January 2001 Table
of Contents
GARDENING
Jack Hardy
A Happy New Year to all
readers! Now let's get down to work. If you started your vegetables in September
or October you will have to ensure that you have successive crops to carry you
through the growing season. Peppers should last into the summer but tomatoes
will need further sowing. Ditto for members of the cabbage clan, spinach,
lettuce and other fast-growing plants.
If you didn't get started earlier,
it's time to go to Pine Woods Nursery in Marsh Harbour near the Airport and buy
young plants. You know the price of vegetables in the stores.

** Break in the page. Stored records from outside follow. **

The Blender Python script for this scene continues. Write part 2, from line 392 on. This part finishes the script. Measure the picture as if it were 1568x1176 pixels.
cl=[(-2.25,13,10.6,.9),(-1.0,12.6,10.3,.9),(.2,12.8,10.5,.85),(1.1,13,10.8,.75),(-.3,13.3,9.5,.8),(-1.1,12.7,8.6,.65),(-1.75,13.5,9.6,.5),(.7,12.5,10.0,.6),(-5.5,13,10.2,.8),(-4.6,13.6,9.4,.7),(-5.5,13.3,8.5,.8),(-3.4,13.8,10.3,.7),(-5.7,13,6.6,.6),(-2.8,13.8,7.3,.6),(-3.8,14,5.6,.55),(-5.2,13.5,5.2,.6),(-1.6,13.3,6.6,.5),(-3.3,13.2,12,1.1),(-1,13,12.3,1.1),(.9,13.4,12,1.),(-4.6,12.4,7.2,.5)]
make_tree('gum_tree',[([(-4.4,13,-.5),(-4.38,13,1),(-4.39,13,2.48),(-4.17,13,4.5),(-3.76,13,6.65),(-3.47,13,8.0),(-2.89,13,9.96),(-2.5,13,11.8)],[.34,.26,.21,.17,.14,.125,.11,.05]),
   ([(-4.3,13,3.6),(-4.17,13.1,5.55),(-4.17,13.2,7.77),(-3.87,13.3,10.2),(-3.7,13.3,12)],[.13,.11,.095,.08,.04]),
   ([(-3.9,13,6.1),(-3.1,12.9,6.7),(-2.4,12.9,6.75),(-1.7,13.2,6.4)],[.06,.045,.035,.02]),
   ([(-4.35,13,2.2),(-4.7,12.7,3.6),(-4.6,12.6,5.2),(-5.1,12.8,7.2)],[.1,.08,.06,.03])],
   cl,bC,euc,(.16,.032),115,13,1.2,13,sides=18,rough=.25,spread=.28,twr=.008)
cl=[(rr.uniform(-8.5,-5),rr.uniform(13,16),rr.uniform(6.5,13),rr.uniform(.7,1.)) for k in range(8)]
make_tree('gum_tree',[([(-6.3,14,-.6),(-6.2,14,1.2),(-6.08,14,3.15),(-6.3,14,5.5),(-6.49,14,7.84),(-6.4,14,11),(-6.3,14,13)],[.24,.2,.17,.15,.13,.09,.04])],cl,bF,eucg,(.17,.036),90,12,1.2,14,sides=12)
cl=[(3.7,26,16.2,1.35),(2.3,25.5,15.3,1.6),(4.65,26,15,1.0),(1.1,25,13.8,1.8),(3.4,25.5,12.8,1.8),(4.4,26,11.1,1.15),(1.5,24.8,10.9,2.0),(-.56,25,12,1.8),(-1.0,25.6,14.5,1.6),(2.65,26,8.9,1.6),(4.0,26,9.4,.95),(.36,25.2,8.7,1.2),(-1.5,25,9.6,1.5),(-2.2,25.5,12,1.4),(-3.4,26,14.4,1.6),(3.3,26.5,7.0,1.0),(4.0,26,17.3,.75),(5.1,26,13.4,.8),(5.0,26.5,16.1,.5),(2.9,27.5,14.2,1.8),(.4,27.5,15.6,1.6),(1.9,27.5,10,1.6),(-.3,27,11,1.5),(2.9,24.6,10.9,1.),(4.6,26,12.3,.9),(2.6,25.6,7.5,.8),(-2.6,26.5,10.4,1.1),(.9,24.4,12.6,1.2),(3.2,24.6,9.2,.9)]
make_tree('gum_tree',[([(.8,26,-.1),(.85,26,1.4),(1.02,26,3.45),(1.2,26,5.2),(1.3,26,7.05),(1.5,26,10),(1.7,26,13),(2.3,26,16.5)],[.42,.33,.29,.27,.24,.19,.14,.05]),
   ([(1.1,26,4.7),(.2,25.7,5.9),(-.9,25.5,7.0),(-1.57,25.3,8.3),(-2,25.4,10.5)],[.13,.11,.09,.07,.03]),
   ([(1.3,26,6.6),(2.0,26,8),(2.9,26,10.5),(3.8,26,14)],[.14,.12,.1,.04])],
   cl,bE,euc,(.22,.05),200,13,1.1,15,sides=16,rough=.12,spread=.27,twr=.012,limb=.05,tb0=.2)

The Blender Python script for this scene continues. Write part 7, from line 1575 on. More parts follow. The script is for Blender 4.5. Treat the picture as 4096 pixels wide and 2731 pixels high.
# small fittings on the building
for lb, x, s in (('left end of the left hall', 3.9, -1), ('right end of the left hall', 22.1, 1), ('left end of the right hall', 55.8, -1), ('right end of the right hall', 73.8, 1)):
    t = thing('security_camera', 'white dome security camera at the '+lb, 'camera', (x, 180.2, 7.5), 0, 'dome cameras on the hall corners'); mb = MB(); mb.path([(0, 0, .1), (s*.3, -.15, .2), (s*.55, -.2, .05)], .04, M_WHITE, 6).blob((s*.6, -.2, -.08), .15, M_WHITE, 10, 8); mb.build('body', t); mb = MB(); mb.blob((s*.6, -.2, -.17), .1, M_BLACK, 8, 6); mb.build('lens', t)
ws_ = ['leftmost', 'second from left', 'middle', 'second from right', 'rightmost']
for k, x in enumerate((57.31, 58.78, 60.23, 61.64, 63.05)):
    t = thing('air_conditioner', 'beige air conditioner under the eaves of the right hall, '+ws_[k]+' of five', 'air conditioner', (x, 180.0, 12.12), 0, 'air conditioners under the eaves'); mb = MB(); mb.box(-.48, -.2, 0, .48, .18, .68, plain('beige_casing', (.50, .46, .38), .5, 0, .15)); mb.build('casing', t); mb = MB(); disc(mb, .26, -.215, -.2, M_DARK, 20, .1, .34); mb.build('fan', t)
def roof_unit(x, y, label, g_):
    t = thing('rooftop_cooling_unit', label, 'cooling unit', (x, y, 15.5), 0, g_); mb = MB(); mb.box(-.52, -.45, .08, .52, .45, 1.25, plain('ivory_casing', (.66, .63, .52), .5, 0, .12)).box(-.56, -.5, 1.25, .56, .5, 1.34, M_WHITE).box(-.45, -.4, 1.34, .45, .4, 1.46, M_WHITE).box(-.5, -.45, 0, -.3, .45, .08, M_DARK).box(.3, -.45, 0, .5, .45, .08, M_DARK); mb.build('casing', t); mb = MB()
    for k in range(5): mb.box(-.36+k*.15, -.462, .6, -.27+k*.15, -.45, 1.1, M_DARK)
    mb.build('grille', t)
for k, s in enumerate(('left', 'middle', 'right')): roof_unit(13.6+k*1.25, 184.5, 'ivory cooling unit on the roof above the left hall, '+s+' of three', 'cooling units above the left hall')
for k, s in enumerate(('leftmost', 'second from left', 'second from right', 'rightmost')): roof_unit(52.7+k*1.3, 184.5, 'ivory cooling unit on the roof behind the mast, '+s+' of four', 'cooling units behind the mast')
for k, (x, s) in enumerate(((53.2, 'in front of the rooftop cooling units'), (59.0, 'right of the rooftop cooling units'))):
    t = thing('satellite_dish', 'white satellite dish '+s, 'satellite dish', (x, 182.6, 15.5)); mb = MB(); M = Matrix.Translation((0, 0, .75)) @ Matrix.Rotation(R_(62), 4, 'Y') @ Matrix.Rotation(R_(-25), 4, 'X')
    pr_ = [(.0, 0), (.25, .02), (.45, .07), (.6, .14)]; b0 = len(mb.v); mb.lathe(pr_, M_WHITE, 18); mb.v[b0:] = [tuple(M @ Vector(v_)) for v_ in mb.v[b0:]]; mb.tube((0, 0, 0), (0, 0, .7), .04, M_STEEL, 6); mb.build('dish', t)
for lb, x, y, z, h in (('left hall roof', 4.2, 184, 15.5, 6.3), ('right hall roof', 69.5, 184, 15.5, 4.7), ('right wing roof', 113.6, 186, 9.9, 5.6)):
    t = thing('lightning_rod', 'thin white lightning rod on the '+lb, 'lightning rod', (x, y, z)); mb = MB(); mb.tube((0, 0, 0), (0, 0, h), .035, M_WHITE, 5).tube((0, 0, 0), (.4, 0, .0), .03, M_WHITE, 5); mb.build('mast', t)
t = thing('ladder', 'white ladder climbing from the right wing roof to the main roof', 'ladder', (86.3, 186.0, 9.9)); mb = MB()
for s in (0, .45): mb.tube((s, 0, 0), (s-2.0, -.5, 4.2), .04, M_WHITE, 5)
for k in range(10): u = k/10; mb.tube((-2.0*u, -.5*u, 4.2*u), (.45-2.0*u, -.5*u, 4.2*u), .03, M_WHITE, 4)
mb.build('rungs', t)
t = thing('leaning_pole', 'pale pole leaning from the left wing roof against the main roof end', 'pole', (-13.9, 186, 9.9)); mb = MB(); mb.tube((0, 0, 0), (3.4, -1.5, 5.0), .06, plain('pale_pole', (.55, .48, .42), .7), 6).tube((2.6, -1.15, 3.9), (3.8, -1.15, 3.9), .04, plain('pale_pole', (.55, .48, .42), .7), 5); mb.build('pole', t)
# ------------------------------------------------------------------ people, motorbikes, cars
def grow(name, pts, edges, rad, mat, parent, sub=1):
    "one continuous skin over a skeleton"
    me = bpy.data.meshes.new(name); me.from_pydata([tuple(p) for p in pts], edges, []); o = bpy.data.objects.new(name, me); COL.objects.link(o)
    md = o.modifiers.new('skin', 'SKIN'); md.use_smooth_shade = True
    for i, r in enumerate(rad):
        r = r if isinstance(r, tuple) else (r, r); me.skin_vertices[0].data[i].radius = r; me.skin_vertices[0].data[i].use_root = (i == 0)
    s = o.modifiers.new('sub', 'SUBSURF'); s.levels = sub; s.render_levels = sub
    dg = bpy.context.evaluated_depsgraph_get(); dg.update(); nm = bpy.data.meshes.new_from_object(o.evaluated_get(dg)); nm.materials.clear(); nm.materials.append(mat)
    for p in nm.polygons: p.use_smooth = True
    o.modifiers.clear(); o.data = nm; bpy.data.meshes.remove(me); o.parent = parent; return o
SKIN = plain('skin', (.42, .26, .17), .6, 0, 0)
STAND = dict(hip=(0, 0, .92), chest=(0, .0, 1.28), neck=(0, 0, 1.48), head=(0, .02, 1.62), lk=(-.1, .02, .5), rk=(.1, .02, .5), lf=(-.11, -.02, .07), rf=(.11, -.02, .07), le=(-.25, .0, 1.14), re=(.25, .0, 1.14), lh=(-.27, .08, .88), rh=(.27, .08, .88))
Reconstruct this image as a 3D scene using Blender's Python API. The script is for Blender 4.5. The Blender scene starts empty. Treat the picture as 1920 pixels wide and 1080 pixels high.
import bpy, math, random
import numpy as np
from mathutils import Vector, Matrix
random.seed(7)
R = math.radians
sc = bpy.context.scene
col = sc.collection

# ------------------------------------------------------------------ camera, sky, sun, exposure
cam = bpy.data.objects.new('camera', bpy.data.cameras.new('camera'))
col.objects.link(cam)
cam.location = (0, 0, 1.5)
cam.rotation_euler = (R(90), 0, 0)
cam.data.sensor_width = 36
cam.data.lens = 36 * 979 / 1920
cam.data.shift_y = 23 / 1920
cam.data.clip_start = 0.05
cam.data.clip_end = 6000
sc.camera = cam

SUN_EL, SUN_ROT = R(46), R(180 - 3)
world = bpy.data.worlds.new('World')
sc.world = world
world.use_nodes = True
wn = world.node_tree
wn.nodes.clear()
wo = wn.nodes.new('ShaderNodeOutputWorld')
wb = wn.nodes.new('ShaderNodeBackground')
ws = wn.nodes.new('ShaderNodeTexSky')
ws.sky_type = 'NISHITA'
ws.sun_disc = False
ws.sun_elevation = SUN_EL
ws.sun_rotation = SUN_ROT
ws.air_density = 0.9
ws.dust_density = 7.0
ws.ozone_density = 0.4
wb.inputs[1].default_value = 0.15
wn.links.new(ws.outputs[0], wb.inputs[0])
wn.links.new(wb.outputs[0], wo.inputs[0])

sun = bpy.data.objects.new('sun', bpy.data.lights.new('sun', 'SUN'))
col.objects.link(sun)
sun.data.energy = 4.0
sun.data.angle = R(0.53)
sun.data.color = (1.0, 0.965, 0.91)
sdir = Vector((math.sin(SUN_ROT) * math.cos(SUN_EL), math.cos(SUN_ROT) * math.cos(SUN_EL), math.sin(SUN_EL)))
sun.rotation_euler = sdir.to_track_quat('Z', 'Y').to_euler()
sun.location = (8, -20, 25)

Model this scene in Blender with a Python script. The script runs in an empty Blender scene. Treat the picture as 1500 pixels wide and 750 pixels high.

A few dollars
invested in young plants will save you dozens of dollars later, and give you
that immense feeling of satisfaction when you eat your own (old cannibal
proverb).
Are your potted Poinsettias beginning to look ragged? Time to
transfer them to the garden. You will find two or three plants in the pot and
they need to be separated. Plant them where you want them to grow (in full
sunshine and away from street lights) then cut them to within two inches of soil
level. It doesn't sound like a promising start but by next New Year you will
have a four foot tall plant. Poinsettias usually bloom from January through to
Easter on Abaco.
If you are a winter resident, you can now go outside and
pick fruit from your Carambola tree. Don't have one? Why not? It bears
prolifically during December and January and it's a fruit that everyone seems to
like. It can be sliced and tossed into salads and is a transforming ingredient
in tropical fruit salads.
If space is a problem,the Carambola tree can be
pruned to stay compact. You can even grow it in a large planter. The amount of
fruit you get from a single tree is staggering, and it produces another harvest
in late summer.
If you have sandy soil you may consider growing your own
potatoes. The 'seeds', of course, are at your local grocery store. If you get
potatoes with developing 'eyes', dry cut sections for a few days and then plant
them. The technique is to dig over, mulch and fertilize an area about one square
foot in and one foot deep. Scoop out a hole five inches deep and push your seed
potato in, cut side down. As the eyes grow into stems, push in the soil you have
removed.
Roots will grow from the cut end of the seed potato and new
potatoes will develop between the seed potato and the surface of the soil. You
may have to heap soil around the base of the plant if you have a bumper crop.
Although potatoes are not an expensive item on the weekly food bill, those
creamy new potatoes you can harvest are gourmet items. Well worth the trouble.